## Your goal
From the entries below, pull out each line where "script" appears.

*** Supplied records ***

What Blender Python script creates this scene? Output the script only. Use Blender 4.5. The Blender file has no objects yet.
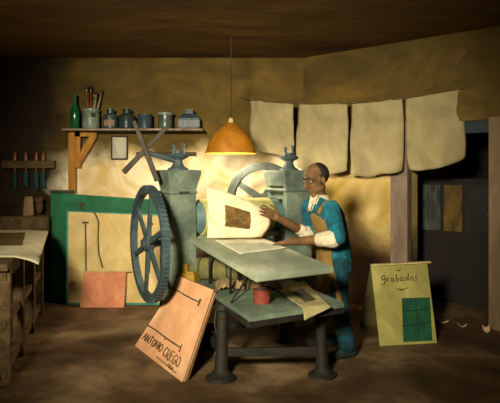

***
*** Supplied records ***

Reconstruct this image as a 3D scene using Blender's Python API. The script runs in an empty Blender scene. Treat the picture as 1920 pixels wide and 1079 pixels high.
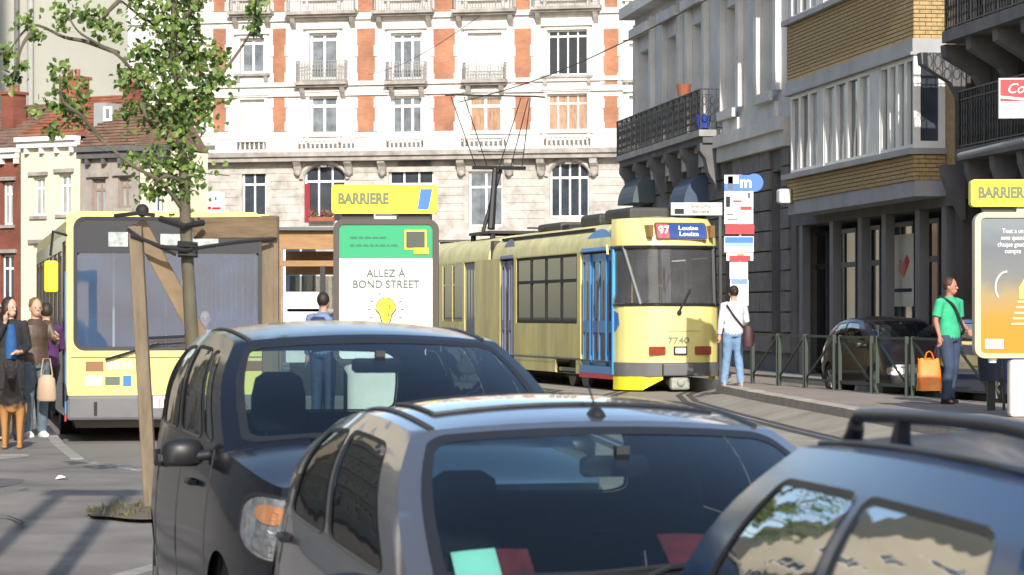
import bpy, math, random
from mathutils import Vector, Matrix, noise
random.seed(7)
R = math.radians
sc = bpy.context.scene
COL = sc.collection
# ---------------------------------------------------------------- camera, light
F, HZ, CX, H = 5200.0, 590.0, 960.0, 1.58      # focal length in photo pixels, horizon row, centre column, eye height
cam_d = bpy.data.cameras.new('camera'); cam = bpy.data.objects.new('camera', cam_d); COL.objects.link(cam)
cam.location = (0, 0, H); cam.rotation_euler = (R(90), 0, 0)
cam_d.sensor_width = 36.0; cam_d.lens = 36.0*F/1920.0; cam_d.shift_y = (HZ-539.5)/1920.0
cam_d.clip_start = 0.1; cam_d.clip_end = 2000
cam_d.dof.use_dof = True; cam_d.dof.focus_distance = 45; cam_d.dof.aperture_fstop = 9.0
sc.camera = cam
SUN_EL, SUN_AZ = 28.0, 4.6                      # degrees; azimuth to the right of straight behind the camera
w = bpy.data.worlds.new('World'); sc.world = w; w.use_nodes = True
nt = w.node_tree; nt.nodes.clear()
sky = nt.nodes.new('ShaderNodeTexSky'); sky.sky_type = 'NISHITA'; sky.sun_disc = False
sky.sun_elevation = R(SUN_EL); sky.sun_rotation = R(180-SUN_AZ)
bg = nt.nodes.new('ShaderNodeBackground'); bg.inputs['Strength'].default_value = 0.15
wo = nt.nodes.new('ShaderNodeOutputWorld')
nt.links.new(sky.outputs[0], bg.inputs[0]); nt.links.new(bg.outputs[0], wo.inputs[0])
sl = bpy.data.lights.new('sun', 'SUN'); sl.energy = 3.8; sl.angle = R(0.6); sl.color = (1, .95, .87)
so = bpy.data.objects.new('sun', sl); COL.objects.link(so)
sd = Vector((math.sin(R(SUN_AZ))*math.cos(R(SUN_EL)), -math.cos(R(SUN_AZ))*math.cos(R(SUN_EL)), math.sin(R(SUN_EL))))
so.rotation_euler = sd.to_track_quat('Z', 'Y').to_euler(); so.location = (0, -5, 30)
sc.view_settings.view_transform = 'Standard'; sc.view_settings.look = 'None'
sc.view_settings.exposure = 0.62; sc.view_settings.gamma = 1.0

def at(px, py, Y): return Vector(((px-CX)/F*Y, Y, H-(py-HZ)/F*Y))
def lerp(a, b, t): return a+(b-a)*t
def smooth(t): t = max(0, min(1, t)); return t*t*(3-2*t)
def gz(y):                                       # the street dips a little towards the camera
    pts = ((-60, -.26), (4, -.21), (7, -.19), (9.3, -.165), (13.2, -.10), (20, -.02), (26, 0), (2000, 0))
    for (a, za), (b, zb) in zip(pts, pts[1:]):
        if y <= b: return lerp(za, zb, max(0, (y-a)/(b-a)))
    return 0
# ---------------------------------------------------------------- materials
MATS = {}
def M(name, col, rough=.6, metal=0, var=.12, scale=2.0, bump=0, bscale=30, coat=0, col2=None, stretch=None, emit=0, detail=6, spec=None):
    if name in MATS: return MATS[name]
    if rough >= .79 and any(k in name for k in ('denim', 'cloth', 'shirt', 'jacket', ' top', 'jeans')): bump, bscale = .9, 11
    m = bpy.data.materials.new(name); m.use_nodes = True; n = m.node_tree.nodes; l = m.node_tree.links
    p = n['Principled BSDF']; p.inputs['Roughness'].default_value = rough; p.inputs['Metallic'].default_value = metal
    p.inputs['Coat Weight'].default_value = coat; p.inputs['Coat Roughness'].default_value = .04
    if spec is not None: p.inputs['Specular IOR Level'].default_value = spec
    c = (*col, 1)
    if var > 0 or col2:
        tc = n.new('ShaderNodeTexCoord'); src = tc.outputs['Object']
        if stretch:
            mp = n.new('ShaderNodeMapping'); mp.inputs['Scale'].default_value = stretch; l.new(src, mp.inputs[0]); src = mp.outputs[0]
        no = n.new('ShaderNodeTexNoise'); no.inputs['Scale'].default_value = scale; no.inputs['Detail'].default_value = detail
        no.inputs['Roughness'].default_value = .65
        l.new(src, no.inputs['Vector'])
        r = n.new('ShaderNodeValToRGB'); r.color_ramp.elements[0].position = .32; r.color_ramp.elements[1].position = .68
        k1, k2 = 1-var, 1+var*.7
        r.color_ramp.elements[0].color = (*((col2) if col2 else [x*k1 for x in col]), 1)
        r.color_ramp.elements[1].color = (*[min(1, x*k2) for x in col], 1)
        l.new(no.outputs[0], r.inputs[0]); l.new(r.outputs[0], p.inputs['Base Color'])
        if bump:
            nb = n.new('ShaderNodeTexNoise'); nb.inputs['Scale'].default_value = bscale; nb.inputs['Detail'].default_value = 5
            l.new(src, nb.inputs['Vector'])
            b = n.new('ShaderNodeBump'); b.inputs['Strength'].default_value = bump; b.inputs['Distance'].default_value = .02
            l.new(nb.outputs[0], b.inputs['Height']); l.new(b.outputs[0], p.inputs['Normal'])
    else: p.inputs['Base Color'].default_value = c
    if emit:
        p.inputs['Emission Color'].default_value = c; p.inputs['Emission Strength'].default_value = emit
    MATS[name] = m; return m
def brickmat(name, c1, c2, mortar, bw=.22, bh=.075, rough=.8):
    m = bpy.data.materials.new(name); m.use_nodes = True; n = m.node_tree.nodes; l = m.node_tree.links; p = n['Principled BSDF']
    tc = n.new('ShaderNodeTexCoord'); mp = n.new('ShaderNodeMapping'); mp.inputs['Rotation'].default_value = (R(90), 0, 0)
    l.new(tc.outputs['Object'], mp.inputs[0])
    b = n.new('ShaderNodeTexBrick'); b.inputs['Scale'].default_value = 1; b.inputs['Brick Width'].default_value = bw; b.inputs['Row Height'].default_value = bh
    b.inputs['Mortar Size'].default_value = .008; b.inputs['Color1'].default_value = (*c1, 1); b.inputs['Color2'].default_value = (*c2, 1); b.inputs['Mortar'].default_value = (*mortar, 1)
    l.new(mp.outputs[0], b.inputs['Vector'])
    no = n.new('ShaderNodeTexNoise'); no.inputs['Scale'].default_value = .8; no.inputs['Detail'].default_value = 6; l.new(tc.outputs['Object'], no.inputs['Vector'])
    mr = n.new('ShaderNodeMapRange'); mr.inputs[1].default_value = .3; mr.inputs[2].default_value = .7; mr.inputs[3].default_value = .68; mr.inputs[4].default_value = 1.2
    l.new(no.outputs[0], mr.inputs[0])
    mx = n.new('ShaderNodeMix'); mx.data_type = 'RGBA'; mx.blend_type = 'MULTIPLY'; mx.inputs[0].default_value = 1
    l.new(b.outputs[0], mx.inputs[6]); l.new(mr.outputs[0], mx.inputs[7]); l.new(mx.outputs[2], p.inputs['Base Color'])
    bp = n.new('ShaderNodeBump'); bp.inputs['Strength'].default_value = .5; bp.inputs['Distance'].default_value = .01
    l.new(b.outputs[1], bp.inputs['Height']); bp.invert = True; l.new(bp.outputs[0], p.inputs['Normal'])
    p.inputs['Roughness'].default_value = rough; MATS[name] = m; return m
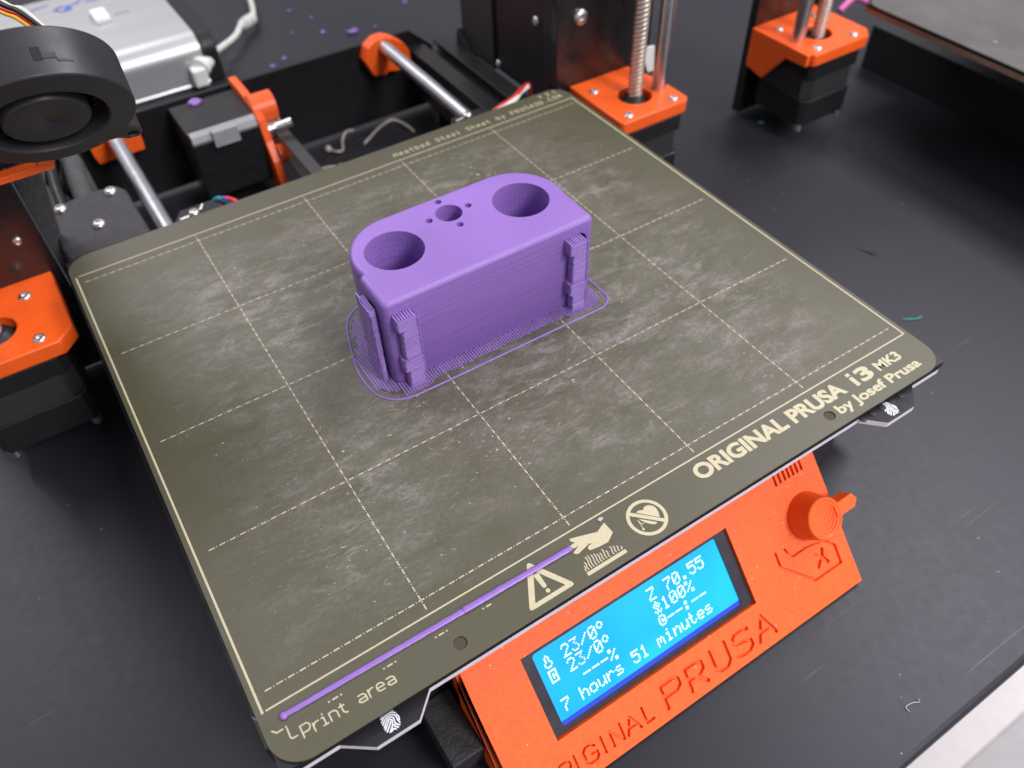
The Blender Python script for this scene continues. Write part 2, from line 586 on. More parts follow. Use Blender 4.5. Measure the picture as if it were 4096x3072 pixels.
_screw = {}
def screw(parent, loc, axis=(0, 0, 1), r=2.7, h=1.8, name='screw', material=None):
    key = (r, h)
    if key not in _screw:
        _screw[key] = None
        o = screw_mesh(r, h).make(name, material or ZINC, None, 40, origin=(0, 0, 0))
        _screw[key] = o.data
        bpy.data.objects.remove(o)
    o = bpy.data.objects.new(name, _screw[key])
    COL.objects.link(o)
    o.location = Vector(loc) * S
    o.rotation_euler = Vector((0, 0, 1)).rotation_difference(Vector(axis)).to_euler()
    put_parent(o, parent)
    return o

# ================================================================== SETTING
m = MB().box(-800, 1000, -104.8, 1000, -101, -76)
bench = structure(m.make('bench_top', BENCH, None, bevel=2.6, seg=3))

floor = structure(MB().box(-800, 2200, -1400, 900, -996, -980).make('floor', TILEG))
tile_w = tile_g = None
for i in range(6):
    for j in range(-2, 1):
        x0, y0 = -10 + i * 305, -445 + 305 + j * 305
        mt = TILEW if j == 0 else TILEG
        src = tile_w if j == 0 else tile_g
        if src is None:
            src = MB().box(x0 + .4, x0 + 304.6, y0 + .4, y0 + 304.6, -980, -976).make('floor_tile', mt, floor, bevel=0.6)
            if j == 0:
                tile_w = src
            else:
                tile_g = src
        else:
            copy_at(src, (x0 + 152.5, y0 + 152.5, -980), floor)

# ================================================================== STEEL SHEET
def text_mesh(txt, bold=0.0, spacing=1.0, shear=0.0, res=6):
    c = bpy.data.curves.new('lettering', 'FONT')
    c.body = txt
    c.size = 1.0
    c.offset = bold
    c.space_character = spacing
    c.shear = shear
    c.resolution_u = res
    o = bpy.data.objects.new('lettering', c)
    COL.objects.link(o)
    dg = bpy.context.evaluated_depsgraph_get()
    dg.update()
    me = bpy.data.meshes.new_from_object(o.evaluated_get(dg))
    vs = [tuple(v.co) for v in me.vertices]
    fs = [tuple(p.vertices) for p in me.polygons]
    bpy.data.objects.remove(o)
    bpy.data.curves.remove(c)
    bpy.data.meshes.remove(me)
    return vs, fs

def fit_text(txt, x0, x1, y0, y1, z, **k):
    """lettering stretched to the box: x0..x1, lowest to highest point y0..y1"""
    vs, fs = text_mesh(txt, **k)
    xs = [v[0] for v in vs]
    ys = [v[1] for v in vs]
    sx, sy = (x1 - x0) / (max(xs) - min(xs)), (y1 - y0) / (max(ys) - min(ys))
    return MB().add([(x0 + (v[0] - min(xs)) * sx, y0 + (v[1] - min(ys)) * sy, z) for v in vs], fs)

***

## Exercise answer
What Blender Python script creates this scene? Output the script only. Use Blender 4.5. The Blender file has no objects yet.
Reconstruct this image as a 3D scene using Blender's Python API. The script runs in an empty Blender scene. Treat the picture as 1920 pixels wide and 1079 pixels high.
The Blender Python script for this scene continues. Write part 2, from line 586 on. More parts follow. Use Blender 4.5. Measure the picture as if it were 4096x3072 pixels.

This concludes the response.